Was the 2009 IRL Texas 550 Fixed? (**Updated)

While sitting in watching Round 6 of the current IRL season from Texas Motor Speedway something quite irritating popped into my head (apart from the incessant ad-breaks).

Ryan Briscoe – once again driving an impeccable racing for Penske – was leading by around 11 seconds (just under half-a-lap) and had lapped everyone up until Tony Kanaan in 8th place.

No problem there; I remember sitting through the Schumacher years of Formula 1 when he pulverised everyone repeatedly, but then on lap 150 the stewards through a full-course yellow… for debris on track, thereby closing the entire field up. Now I must agree with Pressdog on this occasion by calling bullshit – this was a crude trick taken directly from NASCAR’s big book of cheap thrills. In NASCAR, they don’t bullshit though; they call them “competition caution” – an open and deliberate ploy to close the field up if someone is too far ahead; in the IRL, they call the “debris cautions”… hmmm.

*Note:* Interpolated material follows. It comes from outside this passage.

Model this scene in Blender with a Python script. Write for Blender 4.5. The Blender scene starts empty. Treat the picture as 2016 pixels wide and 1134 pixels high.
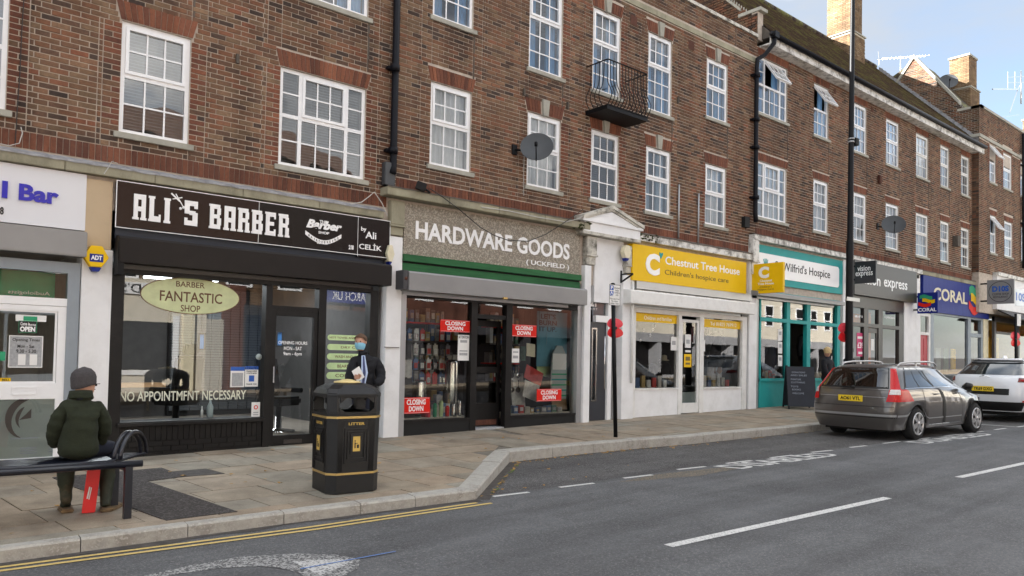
import bpy, bmesh, math, random
from mathutils import Vector, Matrix, Euler
random.seed(7)
SC = bpy.context.scene
COL = SC.collection
rad = math.radians
# ------------------------------------------------------------------ camera, world, sun, exposure
CF, CX, CY, D, H = 1500.0, 1008.0, 660.0, 11.4, 1.6      # focal length in px, principal point, facade distance, eye height
def _n(v): return Vector(v).normalized()
_vx = _n((2780-CX, 739-CY, CF)); _up = Vector((1958-CX, -50000-CY, CF)); _vz = _n(_up-_vx*_up.dot(_vx)); _vy = _vz.cross(_vx)
cam = bpy.data.cameras.new('camera'); camo = bpy.data.objects.new('camera', cam); COL.objects.link(camo)
cam.sensor_width = 36; cam.lens = CF/2016*36; cam.shift_y = (CY-567)/2016; cam.clip_end = 600; cam.clip_start = .05
rot = Matrix(((_vx[0], -_vx[1], -_vx[2]), (_vy[0], -_vy[1], -_vy[2]), (_vz[0], -_vz[1], -_vz[2])))
camo.matrix_world = Matrix.Translation((0, 0, H)) @ rot.to_4x4()
SC.camera = camo
SUN_DIR = Vector((-.60, .63, .42)).normalized()            # towards the sun: behind and left of the terrace
SUN_EL = math.asin(SUN_DIR.z); SUN_AZ = math.atan2(SUN_DIR.x, SUN_DIR.y)
w = bpy.data.worlds.new('World'); SC.world = w; w.use_nodes = True
nt = w.node_tree; nt.nodes.clear()
def N(nt, t, **k):
    n = nt.nodes.new(t)
    for a, b in k.items(): setattr(n, a, b)
    return n
def L(nt, a, b): nt.links.new(a, b)
wo = N(nt, 'ShaderNodeOutputWorld'); bg = N(nt, 'ShaderNodeBackground'); bg.inputs[1].default_value = .053
sky = N(nt, 'ShaderNodeTexSky', sky_type='NISHITA', sun_disc=False, sun_elevation=SUN_EL, sun_rotation=SUN_AZ, air_density=1.0, dust_density=1.6, ozone_density=1.2)
tc = N(nt, 'ShaderNodeTexCoord'); mp = N(nt, 'ShaderNodeMapping'); mp.inputs['Scale'].default_value = (1, 1, 2.6); mp.inputs['Location'].default_value = (3.1, 2.2, 1.1)
n1 = N(nt, 'ShaderNodeTexNoise'); n1.inputs['Scale'].default_value = 2.1; n1.inputs['Detail'].default_value = 9; n1.inputs['Roughness'].default_value = .56
cr = N(nt, 'ShaderNodeValToRGB'); cr.color_ramp.elements[0].position = .26; cr.color_ramp.elements[1].position = .50
n2 = N(nt, 'ShaderNodeTexNoise'); n2.inputs['Scale'].default_value = 1.7; n2.inputs['Detail'].default_value = 5
cc = N(nt, 'ShaderNodeValToRGB'); cc.color_ramp.elements[0].position = .47; cc.color_ramp.elements[0].color = (1.9, 2.12, 2.45, 1); cc.color_ramp.elements[1].position = .72; cc.color_ramp.elements[1].color = (11.5, 11.4, 11.2, 1)
mx = N(nt, 'ShaderNodeMixRGB')
L(nt, tc.outputs['Generated'], mp.inputs[0]); L(nt, mp.outputs[0], n1.inputs[0]); L(nt, mp.outputs[0], n2.inputs[0])
L(nt, n1.outputs[0], cr.inputs[0]); L(nt, n2.outputs[0], cc.inputs[0]); L(nt, cr.outputs[0], mx.inputs[0]); L(nt, sky.outputs[0], mx.inputs[1]); L(nt, cc.outputs[0], mx.inputs[2])
L(nt, mx.outputs[0], bg.inputs[0]); L(nt, bg.outputs[0], wo.inputs[0])
sl = bpy.data.lights.new('sun', 'SUN'); sl.energy = 5.0; sl.angle = rad(.5); sl.color = (1, .965, .92)
so = bpy.data.objects.new('sun', sl); COL.objects.link(so); so.rotation_euler = SUN_DIR.to_track_quat('Z', 'Y').to_euler(); so.location = (-20, 20, 30)
SC.view_settings.view_transform = 'Standard'; SC.view_settings.look = 'None'; SC.view_settings.gamma = 1; SC.view_settings.exposure = 2.7
SC.view_settings.use_curve_mapping = False
SC.render.engine = 'CYCLES'
SC.cycles.max_bounces = 8; SC.cycles.transparent_max_bounces = 16
# ------------------------------------------------------------------ measuring the place: rays through known planes
def ray(px, py):
    v = Vector((px-CX, py-CY, CF)); return Vector((_vx.dot(v), _vy.dot(v), _vz.dot(v)))
def F(px, py, Y=D):
    r = ray(px, py); t = Y/r.y; return r.x*t, H+r.z*t
def FX(px, py, X):
    r = ray(px, py); t = X/r.x; return r.y*t, H+r.z*t
def PR(x, y, z):
    v = Vector((x, y, z-H)); c = [_vx[i]*v.x+_vy[i]*v.y+_vz[i]*v.z for i in range(3)]
    return (CX+CF*c[0]/c[2], CY+CF*c[1]/c[2]) if c[2] > .1 else (-9999, -9999)
def zr(x, y=0): return -.15+.016*x
def zp(x, y): return -.249+.016*x+.03*y
def GR(px, py):
    r = ray(px, py); t = (-.15-H)/(r.z-.016*r.x); return r.x*t, r.y*t
def GP(px, py):
    r = ray(px, py); t = (-.249-H)/(r.z-.016*r.x-.03*r.y); return r.x*t, r.y*t
def RC(a, b, Y=D):
    x0, z1 = F(a[0], a[1], Y); x1, z0 = F(b[0], b[1], Y); return x0, x1, z0, z1
# ------------------------------------------------------------------ materials
MATS = {}
def mat(name, col, rough=.6, metal=0, var=.12, scale=6, bump=0, bscale=40, dirt=0, dlo=.5, dcol=(.05, .045, .035), dscale=1.5, spec=.5, coat=0, emit=0, stretch=None, speck=0, spth=.74, spcol=(.5, .5, .5)):
    if name in MATS: return MATS[name]
    m = bpy.data.materials.new(name); m.use_nodes = True; t = m.node_tree; b = t.nodes['Principled BSDF']
    b.inputs['Roughness'].default_value = rough; b.inputs['Metallic'].default_value = metal; b.inputs['Specular IOR Level'].default_value = spec
    if coat: b.inputs['Coat Weight'].default_value = coat; b.inputs['Coat Roughness'].default_value = .04
    tc = N(t, 'ShaderNodeTexCoord'); src = tc.outputs['Object']
    if stretch:
        mp = N(t, 'ShaderNodeMapping'); mp.inputs['Scale'].default_value = stretch; L(t, src, mp.inputs[0]); src = mp.outputs[0]
    no = N(t, 'ShaderNodeTexNoise'); no.inputs['Scale'].default_value = scale; no.inputs['Detail'].default_value = 7; no.inputs['Roughness'].default_value = .6; L(t, src, no.inputs[0])
    rp = N(t, 'ShaderNodeValToRGB'); rp.color_ramp.elements[0].position = .3; rp.color_ramp.elements[1].position = .7
    rp.color_ramp.elements[0].color = tuple(c*(1-var) for c in col[:3])+(1,); rp.color_ramp.elements[1].color = tuple(min(1, c*(1+var)) for c in col[:3])+(1,)
    L(t, no.outputs[0], rp.inputs[0]); out = rp.outputs[0]
    if dirt:
        nd = N(t, 'ShaderNodeTexNoise'); nd.inputs['Scale'].default_value = dscale; nd.inputs['Detail'].default_value = 10; nd.inputs['Roughness'].default_value = .7; L(t, src, nd.inputs[0])
        rd = N(t, 'ShaderNodeValToRGB'); rd.color_ramp.elements[0].position = dlo; rd.color_ramp.elements[1].position = dlo+.2; rd.color_ramp.elements[1].color = (dirt, dirt, dirt, 1); L(t, nd.outputs[0], rd.inputs[0])
        md = N(t, 'ShaderNodeMixRGB'); md.inputs[2].default_value = dcol+(1,); L(t, rd.outputs[0], md.inputs[0]); L(t, out, md.inputs[1]); out = md.outputs[0]
    if speck:
        vs = N(t, 'ShaderNodeTexVoronoi'); vs.inputs['Scale'].default_value = speck; L(t, src, vs.inputs[0])
        rs = N(t, 'ShaderNodeValToRGB'); rs.color_ramp.elements[0].position = spth; rs.color_ramp.elements[1].position = spth+.1
        sp = N(t, 'ShaderNodeSeparateColor'); L(t, vs.outputs['Color'], sp.inputs[0]); L(t, sp.outputs[0], rs.inputs[0])
        ms = N(t, 'ShaderNodeMixRGB'); ms.inputs[2].default_value = spcol+(1,); L(t, rs.outputs[0], ms.inputs[0]); L(t, out, ms.inputs[1]); out = ms.outputs[0]
    L(t, out, b.inputs['Base Color'])
    if emit:
        L(t, out, b.inputs['Emission Color']); b.inputs['Emission Strength'].default_value = emit
    if bump:
        nb = N(t, 'ShaderNodeTexNoise'); nb.inputs['Scale'].default_value = bscale; nb.inputs['Detail'].default_value = 6; L(t, src, nb.inputs[0])
        bp = N(t, 'ShaderNodeBump'); bp.inputs['Strength'].default_value = bump; bp.inputs['Distance'].default_value = .01; L(t, nb.outputs[0], bp.inputs['Height']); L(t, bp.outputs[0], b.inputs['Normal'])
    MATS[name] = m; return m
def brickmat(name, cols, single):
    m = bpy.data.materials.new(name); m.use_nodes = True; t = m.node_tree; b = t.nodes['Principled BSDF']
    b.inputs['Roughness'].default_value = .88; b.inputs['Specular IOR Level'].default_value = .25
    at = N(t, 'ShaderNodeAttribute'); at.attribute_name = 'rnd'; at.attribute_type = 'OBJECT' if single else 'GEOMETRY'
    rp = N(t, 'ShaderNodeValToRGB'); rp.color_ramp.interpolation = 'LINEAR'
    els = rp.color_ramp.elements
    while len(els) < len(cols): els.new(.5)
    for i, c in enumerate(cols): els[i].position = i/(len(cols)-1); els[i].color = tuple(c)+(1,)
    L(t, at.outputs['Fac'], rp.inputs[0])
    ge = N(t, 'ShaderNodeNewGeometry')
    no = N(t, 'ShaderNodeTexNoise'); no.inputs['Scale'].default_value = 26; no.inputs['Detail'].default_value = 8; no.inputs['Roughness'].default_value = .75; L(t, ge.outputs['Position'], no.inputs[0])
    r2 = N(t, 'ShaderNodeValToRGB'); r2.color_ramp.elements[0].position = .28; r2.color_ramp.elements[0].color = (.6, .6, .61, 1); r2.color_ramp.elements[1].position = .7; r2.color_ramp.elements[1].color = (1.18, 1.15, 1.12, 1); L(t, no.outputs[0], r2.inputs[0])
    ml = N(t, 'ShaderNodeMixRGB', blend_type='MULTIPLY'); ml.inputs[0].default_value = 1; L(t, rp.outputs[0], ml.inputs[1]); L(t, r2.outputs[0], ml.inputs[2])
    # broad weathering, soot and salts
    nw = N(t, 'ShaderNodeTexNoise'); nw.inputs['Scale'].default_value = .7; nw.inputs['Detail'].default_value = 8; nw.inputs['Roughness'].default_value = .65; L(t, ge.outputs['Position'], nw.inputs[0])
    r3 = N(t, 'ShaderNodeValToRGB'); r3.color_ramp.elements[0].position = .35; r3.color_ramp.elements[0].color = (.72, .70, .70, 1); r3.color_ramp.elements[1].position = .66; r3.color_ramp.elements[1].color = (1.16, 1.14, 1.1, 1); L(t, nw.outputs[0], r3.inputs[0])
    m3 = N(t, 'ShaderNodeMixRGB', blend_type='MULTIPLY'); m3.inputs[0].default_value = 1; L(t, ml.outputs[0], m3.inputs[1]); L(t, r3.outputs[0], m3.inputs[2])
    mp = N(t, 'ShaderNodeMapping'); mp.inputs['Scale'].default_value = (2.6, 2.6, .22); L(t, ge.outputs['Position'], mp.inputs[0])
    ns = N(t, 'ShaderNodeTexNoise'); ns.inputs['Scale'].default_value = 1.0; ns.inputs['Detail'].default_value = 9; ns.inputs['Roughness'].default_value = .6; L(t, mp.outputs[0], ns.inputs[0])
    r5 = N(t, 'ShaderNodeValToRGB'); r5.color_ramp.elements[0].position = .36; r5.color_ramp.elements[0].color = (.70, .68, .68, 1); r5.color_ramp.elements[1].position = .58; r5.color_ramp.elements[1].color = (1.08, 1.07, 1.06, 1); L(t, ns.outputs[0], r5.inputs[0])
    m5 = N(t, 'ShaderNodeMixRGB', blend_type='MULTIPLY'); m5.inputs[0].default_value = 1; L(t, m3.outputs[0], m5.inputs[1]); L(t, r5.outputs[0], m5.inputs[2]); L(t, m5.outputs[0], b.inputs['Base Color'])
    bp = N(t, 'ShaderNodeBump'); bp.inputs['Strength'].default_value = .5; bp.inputs['Distance'].default_value = .006; L(t, no.outputs[0], bp.inputs['Height']); L(t, bp.outputs[0], b.inputs['Normal'])
    MATS[name] = m; return m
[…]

In the long run, Briscoe got passed by his team-mate Helio Castroneves for the win in the pits and Briscoe came a close second, but this came about purely because the “debris caution”. I doubt there was any call to make sure Castroneves won, but that they wanted to bring the field together for a “close finish”.
There are many folks calling the IRL’s bluff on this – there’s a lot of unhappy folks that felt a race win had been stolen from Ryan Briscoe. Let’s hope this get nipped in the bud, as we don’t need NASCAR type rules in open wheel racing.

*edit:
Grumble… grumble… grumble…
As a follow up to this post, IRL official, Dave Lewandowski has released a statement to counter the many complaints raised following the phantom debris on lap 150. According to the release, there were loosened bolts and marbles on track on the outside of turn 2 that had been spotted by the trackside safety crew and the stewards acted upon those notifications – which is sensible considering the deaths of drivers Tony Renna and Paul Dana are still fairly fresh in the series’ history.

However, I still would like to debate why it took longer to tidy up stray tyre marbles than clear a three car pile-up at the start of the race. Commercial breaks, pit-stops followed by more commercial breaks anyone?